● **Exercise details**: Only lines with the string "scene" matter here; gather them from the material below.

● **Given information**:
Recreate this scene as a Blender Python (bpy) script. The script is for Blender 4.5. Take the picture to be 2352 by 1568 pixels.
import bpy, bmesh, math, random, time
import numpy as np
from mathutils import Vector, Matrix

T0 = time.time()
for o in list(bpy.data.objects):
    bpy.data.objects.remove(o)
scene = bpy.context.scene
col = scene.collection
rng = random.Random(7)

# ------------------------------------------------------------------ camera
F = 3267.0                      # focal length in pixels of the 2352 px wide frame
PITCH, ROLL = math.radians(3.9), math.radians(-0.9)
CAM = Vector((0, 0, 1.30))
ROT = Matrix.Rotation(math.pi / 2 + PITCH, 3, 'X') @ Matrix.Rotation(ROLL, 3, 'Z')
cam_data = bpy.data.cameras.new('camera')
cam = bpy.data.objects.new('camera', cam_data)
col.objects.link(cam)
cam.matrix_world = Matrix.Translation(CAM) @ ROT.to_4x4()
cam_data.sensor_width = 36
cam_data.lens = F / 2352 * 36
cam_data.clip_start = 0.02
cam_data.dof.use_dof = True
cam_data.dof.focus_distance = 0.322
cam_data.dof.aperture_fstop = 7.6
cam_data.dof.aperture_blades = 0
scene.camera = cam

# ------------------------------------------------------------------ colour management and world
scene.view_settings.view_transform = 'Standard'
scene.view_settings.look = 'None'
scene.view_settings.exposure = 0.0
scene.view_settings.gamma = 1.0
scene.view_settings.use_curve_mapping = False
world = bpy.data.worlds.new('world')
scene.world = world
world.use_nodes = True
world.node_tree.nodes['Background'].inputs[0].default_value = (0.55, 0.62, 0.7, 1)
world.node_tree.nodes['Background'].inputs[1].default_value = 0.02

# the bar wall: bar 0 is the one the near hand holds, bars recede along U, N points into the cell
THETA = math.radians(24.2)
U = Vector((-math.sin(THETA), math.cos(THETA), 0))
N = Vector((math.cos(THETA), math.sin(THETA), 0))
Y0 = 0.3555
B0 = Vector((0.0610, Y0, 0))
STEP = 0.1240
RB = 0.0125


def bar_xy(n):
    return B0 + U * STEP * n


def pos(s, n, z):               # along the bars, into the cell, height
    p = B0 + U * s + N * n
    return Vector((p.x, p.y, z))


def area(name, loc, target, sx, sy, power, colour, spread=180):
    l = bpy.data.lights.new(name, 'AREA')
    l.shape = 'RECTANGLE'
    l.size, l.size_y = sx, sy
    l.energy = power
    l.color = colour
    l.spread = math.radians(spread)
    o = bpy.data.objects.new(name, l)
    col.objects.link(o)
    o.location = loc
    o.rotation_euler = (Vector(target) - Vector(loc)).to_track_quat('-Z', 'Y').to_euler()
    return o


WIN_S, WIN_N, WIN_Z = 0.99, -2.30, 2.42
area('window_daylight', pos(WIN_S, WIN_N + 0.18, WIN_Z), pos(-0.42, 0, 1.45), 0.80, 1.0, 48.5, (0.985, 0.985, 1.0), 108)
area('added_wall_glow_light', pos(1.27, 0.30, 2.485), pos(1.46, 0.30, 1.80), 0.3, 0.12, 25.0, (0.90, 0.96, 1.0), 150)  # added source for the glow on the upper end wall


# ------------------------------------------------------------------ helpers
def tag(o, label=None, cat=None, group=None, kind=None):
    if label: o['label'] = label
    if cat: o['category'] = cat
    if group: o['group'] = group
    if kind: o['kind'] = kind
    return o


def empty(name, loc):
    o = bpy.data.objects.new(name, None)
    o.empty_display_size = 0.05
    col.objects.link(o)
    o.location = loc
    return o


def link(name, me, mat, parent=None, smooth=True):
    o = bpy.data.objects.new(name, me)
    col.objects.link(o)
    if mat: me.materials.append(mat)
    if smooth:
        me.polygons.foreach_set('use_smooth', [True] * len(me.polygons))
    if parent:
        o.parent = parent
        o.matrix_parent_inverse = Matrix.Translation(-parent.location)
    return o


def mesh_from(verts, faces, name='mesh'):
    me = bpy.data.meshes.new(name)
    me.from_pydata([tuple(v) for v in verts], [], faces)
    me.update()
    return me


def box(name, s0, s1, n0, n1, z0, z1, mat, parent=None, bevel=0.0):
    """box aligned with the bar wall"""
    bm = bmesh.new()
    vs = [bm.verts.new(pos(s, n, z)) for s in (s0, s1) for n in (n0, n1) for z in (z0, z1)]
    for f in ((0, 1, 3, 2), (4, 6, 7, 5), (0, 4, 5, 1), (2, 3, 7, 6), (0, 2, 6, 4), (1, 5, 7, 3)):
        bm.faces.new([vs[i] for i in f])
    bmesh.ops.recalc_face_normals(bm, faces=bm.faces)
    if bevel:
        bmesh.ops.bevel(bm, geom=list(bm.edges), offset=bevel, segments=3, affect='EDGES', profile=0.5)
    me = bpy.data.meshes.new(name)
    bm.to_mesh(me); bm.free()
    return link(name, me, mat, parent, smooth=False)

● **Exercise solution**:
Recreate this scene as a Blender Python (bpy) script. The script is for Blender 4.5. Take the picture to be 2352 by 1568 pixels.
scene = bpy.context.scene
col = scene.collection
scene.camera = cam
scene.view_settings.view_transform = 'Standard'
scene.view_settings.look = 'None'
scene.view_settings.exposure = 0.0
scene.view_settings.gamma = 1.0
scene.view_settings.use_curve_mapping = False
scene.world = world